Beyond dropping more singles than a selective dating service, 50 has done what’s par for the course – brought his crew, in this case G-Unit, to the fore.

Now, as a rule, spinoff cliques are uncomfortably wack (D12, Flipmode Squad and every one of Jay-Z’s proteges come to mind as bad memories). But G-Unit, which included members Tony Yayo, Young Buck and Lloyd Banks, was different – they were actually capable. They proved this last year on the murderous Beg For Mercy album, which went multi-platinum and paved the way for solo albums from Banks and Buck released this summer.

Banks, who came up in the same Jamaica, Queens, ‘hood as 50, had already established himself as an underground phenomenon. With simple quips like “Banks is cooler than the other side of the pillow” amid the expected references to ice, guns, ice, guns and ice, it’s no surprise that he won best artist earlier this year at NYC’s Mixtape Awards. But part of his success, like 50’s, stems from his rare ability to make alot of quality music.

“I go to the studio all the time,” says Banks from a stop in San Diego in his steady monotone. “Me going to the studio is like a kid going to Disneyland. This is the way I get my rocks off.”

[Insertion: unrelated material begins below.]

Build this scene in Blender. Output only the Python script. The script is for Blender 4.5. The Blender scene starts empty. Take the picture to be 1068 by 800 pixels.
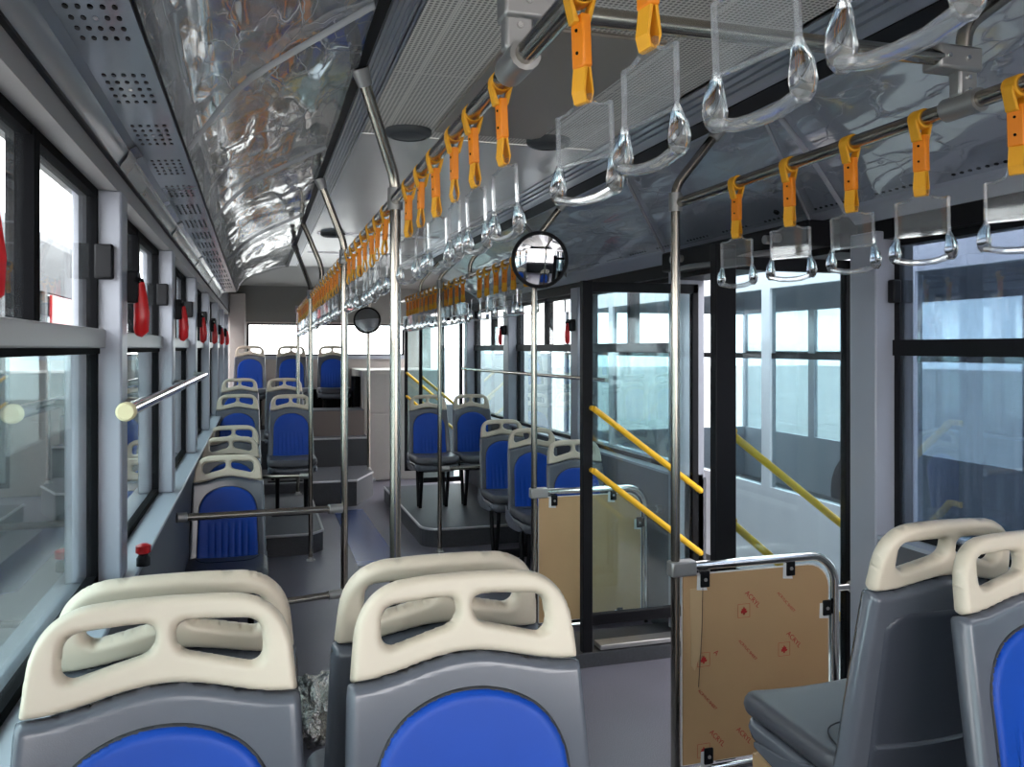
import bpy, bmesh, math, random
import numpy as np
from mathutils import Vector, Matrix, noise
C = bpy.context.scene.collection
R = math.radians
random.seed(7)

# ------------------------------------------------------------------ materials
MATS = {}
def nd(nt, typ, **kw):
    n = nt.nodes.new(typ)
    for k, v in kw.items():
        setattr(n, k, v)
    return n

def mat(name, col, rough=.5, metal=0.0, var=0.0, vscale=20.0, bump=0.0, bscale=200.0, coat=0.0, spec=None, wave=0.0):
    m = bpy.data.materials.new(name); m.use_nodes = True
    nt = m.node_tree; b = nt.nodes['Principled BSDF']
    b.inputs['Base Color'].default_value = (*col, 1)
    b.inputs['Roughness'].default_value = rough
    b.inputs['Metallic'].default_value = metal
    if coat: b.inputs['Coat Weight'].default_value = coat; b.inputs['Coat Roughness'].default_value = .08
    if spec is not None: b.inputs['Specular IOR Level'].default_value = spec
    tc = nd(nt, 'ShaderNodeTexCoord')
    if var:
        n = nd(nt, 'ShaderNodeTexNoise'); n.inputs['Scale'].default_value = vscale; n.inputs['Detail'].default_value = 4
        nt.links.new(tc.outputs['Object'], n.inputs['Vector'])
        r = nd(nt, 'ShaderNodeMapRange'); r.inputs['From Min'].default_value = .3; r.inputs['From Max'].default_value = .7
        r.inputs['To Min'].default_value = 1 - var; r.inputs['To Max'].default_value = 1 + var
        nt.links.new(n.outputs['Fac'], r.inputs['Value'])
        mx = nd(nt, 'ShaderNodeVectorMath', operation='SCALE'); mx.inputs[0].default_value = col
        nt.links.new(r.outputs['Result'], mx.inputs['Scale'])
        nt.links.new(mx.outputs['Vector'], b.inputs['Base Color'])
    if bump or wave:
        n = nd(nt, 'ShaderNodeTexNoise'); n.inputs['Scale'].default_value = bscale; n.inputs['Detail'].default_value = 3
        nt.links.new(tc.outputs['Object'], n.inputs['Vector'])
        bp = nd(nt, 'ShaderNodeBump'); bp.inputs['Strength'].default_value = bump or wave
        bp.inputs['Distance'].default_value = .002 if bump else .02
        nt.links.new(n.outputs['Fac'], bp.inputs['Height'])
        nt.links.new(bp.outputs['Normal'], b.inputs['Normal'])
    MATS[name] = m
    return m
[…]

Banks’s debut album, The Hunger For More, is a thug/R&B rap epic, slices of reality cut into in stories of the good life over hard synthesized funk. With its 50-styled singsong hooks, the album is geared for TRL home audiences across middle America. But Banks says The Hunger has made it to its 1.8-millon-sold status due to the empathy fans feel with the street stories the 22-year-old rapper wrote mainly for himself. Strong connections with his listeners were not expected.

“You realize how influential you are,” he explains. “Like, man, I done met about five or six fans that were on their deathbed, and they just wanted to meet me. It’s not something that my stomach takes easy, to go there and take a picture with somebody, knowing that that person got a week left to live. So when you’re in the position of a celebrity, you start seein’ a lot more.”

Most recently, Banks had a chance to see Iraq and connect with U.S. troops stationed there.

“That was crazy,” he says. “For one thing, the day before we got there seven marines were killed, and the plane we were getting on was the plane their bodies were on, so they had to take the bodies off with a ceremony.

“I tried out as many weapons as I could when I was there – you know, just in case. You never know out there, man. It’s like anything can happen at any time. And they let you know that.

“They say, ‘Thank you for basically coming out here and putting on a good show, and risking your life at the same time.’ It’s real out there. Where we come from in the ‘hood, it’s crazy, too. But out there it’s even worse. Something could definitely go down.”